Namun, dalam perspektif Islam, kehidupan manusia, termasuk kehidupan janin dalam kandungan, adalah suci dan dilindungi. Al-Qur’an dan hadits mengajarkan bahwa kehidupan adalah karunia dari Allah SWT, dan manusia harus menjaganya dengan sebaik-baiknya. Islam menempatkan tanggung jawab moral dan etika di atas kebebasan individu, dan setiap tindakan yang berdampak pada kehidupan harus dipertimbangkan dengan hati-hati sesuai dengan prinsip-prinsip syariah.

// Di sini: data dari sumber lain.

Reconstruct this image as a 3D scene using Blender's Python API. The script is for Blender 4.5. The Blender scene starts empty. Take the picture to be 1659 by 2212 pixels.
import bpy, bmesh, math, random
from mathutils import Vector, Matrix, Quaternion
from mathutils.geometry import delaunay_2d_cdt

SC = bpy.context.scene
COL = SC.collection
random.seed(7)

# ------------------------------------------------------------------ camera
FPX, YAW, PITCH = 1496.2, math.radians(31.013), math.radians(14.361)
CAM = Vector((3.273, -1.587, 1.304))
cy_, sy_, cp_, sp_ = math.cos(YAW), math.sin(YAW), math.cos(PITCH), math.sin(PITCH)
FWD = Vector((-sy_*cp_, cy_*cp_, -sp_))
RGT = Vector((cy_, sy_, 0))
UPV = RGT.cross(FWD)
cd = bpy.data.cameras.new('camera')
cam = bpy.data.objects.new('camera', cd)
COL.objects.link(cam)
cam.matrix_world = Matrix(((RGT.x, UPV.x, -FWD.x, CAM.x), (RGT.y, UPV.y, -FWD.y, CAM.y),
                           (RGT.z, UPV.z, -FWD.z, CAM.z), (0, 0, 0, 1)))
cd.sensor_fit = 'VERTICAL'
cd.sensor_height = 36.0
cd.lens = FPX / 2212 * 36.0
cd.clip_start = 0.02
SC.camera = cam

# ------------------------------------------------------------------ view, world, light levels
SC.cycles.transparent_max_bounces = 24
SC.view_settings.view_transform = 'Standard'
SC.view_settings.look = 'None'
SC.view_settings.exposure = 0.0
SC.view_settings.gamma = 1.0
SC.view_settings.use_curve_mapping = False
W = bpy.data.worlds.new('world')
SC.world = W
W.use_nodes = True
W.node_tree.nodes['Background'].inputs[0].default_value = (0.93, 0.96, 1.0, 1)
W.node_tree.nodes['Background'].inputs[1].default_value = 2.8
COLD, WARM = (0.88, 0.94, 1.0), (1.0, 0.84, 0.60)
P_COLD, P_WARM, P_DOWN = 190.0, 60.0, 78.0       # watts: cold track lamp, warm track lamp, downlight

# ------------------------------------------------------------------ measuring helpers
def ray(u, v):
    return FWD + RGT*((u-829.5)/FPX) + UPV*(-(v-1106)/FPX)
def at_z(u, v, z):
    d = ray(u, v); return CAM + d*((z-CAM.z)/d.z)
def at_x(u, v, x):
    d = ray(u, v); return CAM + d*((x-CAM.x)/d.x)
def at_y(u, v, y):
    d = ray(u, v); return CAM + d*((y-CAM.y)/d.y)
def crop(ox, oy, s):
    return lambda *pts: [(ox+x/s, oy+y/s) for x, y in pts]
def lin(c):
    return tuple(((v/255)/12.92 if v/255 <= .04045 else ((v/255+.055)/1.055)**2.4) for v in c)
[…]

Larangan aborsi dalam Islam didasarkan pada prinsip bahwa kehidupan manusia adalah suci dan harus dilindungi sejak awal penciptaannya. Al-Qur’an secara jelas menekankan bahwa membunuh jiwa tanpa alasan yang benar adalah dosa besar, sebagaimana disebutkan dalam Surah Al-Isra’ ayat 31, “Dan janganlah kamu membunuh anak-anakmu karena takut kemiskinan. Kamilah yang akan memberi rezeki kepada mereka dan juga kepadamu.” Ayat ini menunjukkan betapa Allah SWT memberikan jaminan rezeki bagi setiap makhluk-Nya, termasuk janin dalam kandungan, dan menegaskan bahwa alasan ekonomi atau kekhawatiran lain tidak boleh menjadi pembenaran untuk aborsi.
Dalam ayat lain, Allah SWT berfirman: “Dan janganlah kamu membunuh jiwa yang diharamkan Allah (membunuhnya) kecuali dengan suatu (alasan) yang benar…” (Q.S. Al-Isra’ : 31).
Ayat ini menegaskan larangan membunuh anak-anak, yang termasuk juga janin dalam kandungan, dengan alasan takut kemiskinan atau kekhawatiran akan masa depan. Allah SWT menjamin rezeki bagi setiap makhluk-Nya, sehingga tindakan aborsi dianggap sebagai dosa besar.
Untuk mengatasi fenomena aborsi dalam dikalangan masyarakat yang saat ini menghadapi tekanan modernisasi serta sekularisme, Islam menghadirkan solusi yang dapat mengungkung fenomena buruk ini, yang tidak hanya berlandaskan nilai-nilai agama tetapi juga mempertimbangkan realitas sosial dan kesehatan mulai dari pendidikan agama dan moral, dukungan sosial dan ekonomi, penegakan hukum dan kebijakan publik, pemberdayaan perempuan, peran keluarga dan masyaraka, kerjasama antara ulama dan pemerintah.
Ulama dan cendekiawan Islam pun bersepakat bahwa aborsi hanya dapat dipertimbangkan dalam kondisi-kondisi sangat terbatas, seperti ketika nyawa ibu dalam bahaya atau terdapat cacat serius pada janin yang tidak memungkinkan kehidupan pasca kelahiran. Namun, ini pun harus dilakukan dengan pertimbangan yang sangat hati-hati dan sesuai dengan hukum syariah. Dengan demikian, sikap kontra terhadap kebijakan pemerintah yang membolehkan aborsi tanpa batasan yang jelas didasarkan pada keyakinan bahwa setiap kehidupan adalah suci dan harus dilindungi, serta bahwa alternatif lain harus dieksplorasi untuk mengatasi tantangan yang dihadapi oleh ibu hamil, sesuai dengan prinsip-prinsip Islam yang menganjurkan kasih sayang dan perlindungan terhadap yang lemah.
Oleh karena itu, di era sekularisme, Islam menekankan pentingnya mempertahankan nilai-nilai keagamaan sebagai landasan moral dalam menghadapi masalah aborsi, dan mengajak umat untuk kembali kepada ajaran Islam yang menekankan perlindungan terhadap kehidupan dan tanggung jawab terhadap karunia Allah.